It won’t be long before the bitter cold arrives and the first snowflakes begin to fly and lay a coat of white needing to be shoveled coldness all over your driveway. Canadian winters are world renowned for their bitter cold, and while most Canadians sleep in warm beds not many of our cars have that luxury. The cold weather that’s on it way can wreak havoc on your vehicle so we have come up with a check list every Canadian should know about to help ensure your car will still be around in the spring. Before you reach for the parka and snow shovel, be sure to prep your vehicle for the winter driving months.

Here are a few easy ways to help make sure your vehicle is winter ready:

Battery: Have your battery tested by a trained technician. Replacing weak batteries before they fail is a simple way to make those cold weather no starts a thing of the past.

Belts: Replace belts that are cracked or frayed, they may still work but these are both signs they are at the end of their life.

Hoses:  Any hoses that are worn or brittle need to be replaced. This is also a good time to take a look for any hoses that are damp, in many cases it is a warning sign that it needs replacing or that clamps need tightening.

Tires: Tire pressure can be reduced in cold weather, so check tire pressures frequently and maintain the manufacturer’s recommended pressure found on the driver’s door jamb. Also, install four matching winter tires. The best time to switch from all-season tires to winter tires is when the temperature reaches 7°C or below

Windshield wipers: Replace wiper blades if they do not clear the glass in a single swipe without streaking or if the rubber is beginning to crack.  Winter blades are never a bad idea as they help prevent snow build up.  Don’t forget to empty your system of summer windshield washer fluid and replace it with winter fluid.
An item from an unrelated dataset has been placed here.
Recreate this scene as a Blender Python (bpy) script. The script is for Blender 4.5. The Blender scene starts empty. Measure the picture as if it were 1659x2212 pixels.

Lubricate: This is a perfect time of year to lubricate door, hood, and trunk hinges.  Also lubricating door locks, and lock assemblies will help them freezing up in the winter.

Oil Change: Having your engine oil changed regularly is part of maintaining a healthy vehicle. Having it done or doing it yourself before the weather gets too cold can help your car with those rough morning starts.

Coolant: Check the strength of the coolant that is flowing through your engine to make sure it is strong enough to survive the freezing Canadian winter that’s ahead.  Many time car owners top up the system with water in the summer months and forget about it by the time it starts to get cold leading to a dire situation for their cars engine.

Interior Clean up: Replace your summer mats with sturdier and deeper ones made for the snowy weather ahead.  While you have the mats out it is also a good time to do a little vacuuming, it’s going to be a few months before you’ll be able to do it again.

Prepare: While preventative measures can go a long way toward keeping you driving safely on the road, unexpected weather or vehicle problems may still happen when you least expect them. Renewing or making sure you have a road side assistance membership can help when you run into unexpected problems.

Remember to also pack an emergency roadside kit. Include a mobile phone and car charger, blankets, flashlight with extra batteries, first-aid kit, bottled water, a small shovel, ice scraper, candles, a match book, snow brush, booster cables and extra clothing.